Hükümetin kendi kalesi düştü: Merkez Bankası'nın yeni enflasyon hedefi pazarlığı kilitledi
Hükümetin masadaki elini en çok zayıflatan ve sendikaların argümanlarını güçlendiren hamle ise, ironik bir şekilde yine hükümete bağlı bir kurum olan Merkez Bankası'ndan geldi. Tam da toplu sözleşme görüşmelerinin ortasında, Merkez Bankası Başkanı Fatih Karahan, yılın üçüncü enflasyon raporunu açıklayarak, geleceğe yönelik enflasyon hedeflerinde ciddi bir revizyona gittiklerini duyurdu.
Bu revizyon, hükümetin zam teklifinin matematiksel dayanağını tamamen çökertti. Merkez Bankası, daha önce 2026 yılı için yüzde 12 olarak öngördüğü enflasyon hedefini, 4 puanlık sert bir artışla yüzde 16'ya yükseltti. Hükümetin 2026 için sunduğu kümülatif zam teklifi ise yaklaşık yüzde 16,6'ya denk geliyordu. Bu durum, hükümetin kendi kurumunun "beklenen enflasyon" olarak ilan ettiği rakamın sadece 0,6 puan üzerinde bir zam teklif ettiğini, yani memura reel olarak hiçbir refah artışı sunmadığını tescilledi. Bu gelişme, sendikaların eline "Sizin kendi Merkez Bankanız bile sizin teklifinizden daha yüksek bir enflasyon bekliyor, bu nasıl bir tekliftir?" argümanını kullanma fırsatı verdi. Artık hükümetin masaya getireceği yeni teklifin, sadece sendikaları değil, aynı zamanda kendi Merkez Bankası'nın yeni belirlediği "ara hedefleri" de tatmin etmesi gerekiyor.

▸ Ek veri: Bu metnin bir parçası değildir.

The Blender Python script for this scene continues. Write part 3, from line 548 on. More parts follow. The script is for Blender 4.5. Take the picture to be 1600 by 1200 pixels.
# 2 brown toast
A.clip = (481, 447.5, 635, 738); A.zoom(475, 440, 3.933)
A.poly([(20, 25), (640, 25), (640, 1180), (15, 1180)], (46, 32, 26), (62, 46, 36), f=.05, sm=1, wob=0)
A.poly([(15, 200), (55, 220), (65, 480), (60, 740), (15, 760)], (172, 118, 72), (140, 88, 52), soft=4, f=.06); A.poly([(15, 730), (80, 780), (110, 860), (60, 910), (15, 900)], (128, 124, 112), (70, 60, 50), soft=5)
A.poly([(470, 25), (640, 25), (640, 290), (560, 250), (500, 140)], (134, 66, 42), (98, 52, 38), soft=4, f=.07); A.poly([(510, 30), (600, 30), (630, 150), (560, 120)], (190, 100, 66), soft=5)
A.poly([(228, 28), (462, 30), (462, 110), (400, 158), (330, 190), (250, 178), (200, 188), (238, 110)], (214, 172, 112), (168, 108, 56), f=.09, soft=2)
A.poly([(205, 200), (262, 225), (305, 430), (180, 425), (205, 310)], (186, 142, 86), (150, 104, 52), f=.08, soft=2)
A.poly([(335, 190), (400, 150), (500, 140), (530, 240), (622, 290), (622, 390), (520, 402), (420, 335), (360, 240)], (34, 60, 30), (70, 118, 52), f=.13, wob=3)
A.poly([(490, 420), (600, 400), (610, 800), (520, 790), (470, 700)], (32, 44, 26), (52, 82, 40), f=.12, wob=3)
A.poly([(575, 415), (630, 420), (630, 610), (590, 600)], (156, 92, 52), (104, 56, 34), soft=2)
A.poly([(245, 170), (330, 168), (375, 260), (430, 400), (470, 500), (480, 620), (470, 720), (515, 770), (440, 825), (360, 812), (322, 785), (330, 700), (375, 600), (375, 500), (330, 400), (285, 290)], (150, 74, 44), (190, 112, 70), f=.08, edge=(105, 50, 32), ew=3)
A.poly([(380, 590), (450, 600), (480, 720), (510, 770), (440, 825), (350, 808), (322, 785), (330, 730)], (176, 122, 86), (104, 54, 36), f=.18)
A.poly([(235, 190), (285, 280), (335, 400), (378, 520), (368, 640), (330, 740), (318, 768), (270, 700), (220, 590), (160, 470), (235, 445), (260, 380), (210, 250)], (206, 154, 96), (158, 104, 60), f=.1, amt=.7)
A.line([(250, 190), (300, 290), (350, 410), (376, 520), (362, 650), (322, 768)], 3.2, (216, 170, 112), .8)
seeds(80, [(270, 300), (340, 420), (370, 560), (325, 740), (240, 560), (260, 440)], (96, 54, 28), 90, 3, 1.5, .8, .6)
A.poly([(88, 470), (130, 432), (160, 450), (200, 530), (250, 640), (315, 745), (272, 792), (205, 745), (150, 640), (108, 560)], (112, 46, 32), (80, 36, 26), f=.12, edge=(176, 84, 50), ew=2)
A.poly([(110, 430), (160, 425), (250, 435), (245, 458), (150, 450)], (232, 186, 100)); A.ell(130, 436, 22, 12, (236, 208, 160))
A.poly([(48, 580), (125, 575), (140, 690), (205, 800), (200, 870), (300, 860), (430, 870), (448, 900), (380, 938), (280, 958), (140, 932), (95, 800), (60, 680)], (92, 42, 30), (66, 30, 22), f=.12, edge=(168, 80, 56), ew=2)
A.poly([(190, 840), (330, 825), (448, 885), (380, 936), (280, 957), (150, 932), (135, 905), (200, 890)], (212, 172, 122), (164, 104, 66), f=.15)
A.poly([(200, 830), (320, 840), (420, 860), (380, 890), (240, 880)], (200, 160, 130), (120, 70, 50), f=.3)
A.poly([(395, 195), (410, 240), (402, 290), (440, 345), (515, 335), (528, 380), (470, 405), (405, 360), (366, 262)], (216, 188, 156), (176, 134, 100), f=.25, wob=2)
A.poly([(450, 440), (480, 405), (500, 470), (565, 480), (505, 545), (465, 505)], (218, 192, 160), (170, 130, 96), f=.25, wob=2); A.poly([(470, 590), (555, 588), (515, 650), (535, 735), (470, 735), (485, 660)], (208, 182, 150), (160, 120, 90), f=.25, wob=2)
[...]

Uzlaşma olmazsa son sözü kim söyleyecek?
Ali Yalçın'ın "süre doluyor" uyarısı, sadece bir retorik değil, aynı zamanda yasal sürecin işleyişine dair önemli bir gerçeği yansıtıyor. Kamu Görevlileri Sendikaları ve Toplu Sözleşme Kanunu'na göre, tarafların müzakereler için belirli bir süresi var. Eğer bu süre içinde, yani 19 Ağustos Salı gününe kadar bir uzlaşma sağlanamazsa, toplu sözleşme masası devrilecek ve süreç otomatik olarak Kamu Görevlileri Hakem Kurulu'na taşınacak.
Peki, Hakem Kurulu süreci memurlar için bir umut mu? Geçmiş tecrübeler, bu sorunun cevabının pek de olumlu olmadığını gösteriyor. 11 üyeden oluşan Kurul'un çoğunluğu (6 üye) doğrudan Cumhurbaşkanı tarafından atanıyor. Geri kalan üyeler ise sendikalar, kamu yönetimi ve akademik çevrelerden geliyor. Bu yapı, Kurul'un kararlarında hükümetin ağırlığının hissedilmesine neden oluyor. Nitekim, bugüne kadar Hakem Kurulu'na giden toplu sözleşmelerin neredeyse tamamında, Kurul hükümetin masadaki son teklifini küçük revizyonlarla veya aynen onaylama yoluna gitti. Kararları kesin olan ve itiraz yolu bulunmayan Hakem Kurulu, bu yapısıyla sendikalar için bir son çare olmaktan çok, kaçınılması gereken bir süreç olarak görülüyor. Bu nedenle sendikalar, masada elde edebilecekleri en iyi sonucu almak için son ana kadar tüm kozlarını oynamayı ve hükümeti "müzakere edilebilir" bir teklif sunmaya zorlamayı hedefliyor. Önümüzdeki 4 gün, sadece milyonlarca memurun iki yıllık geleceği için değil, aynı zamanda hükümetin kendi ekonomi programına ve açıkladığı hedeflere olan sadakatinin de bir testi olacak.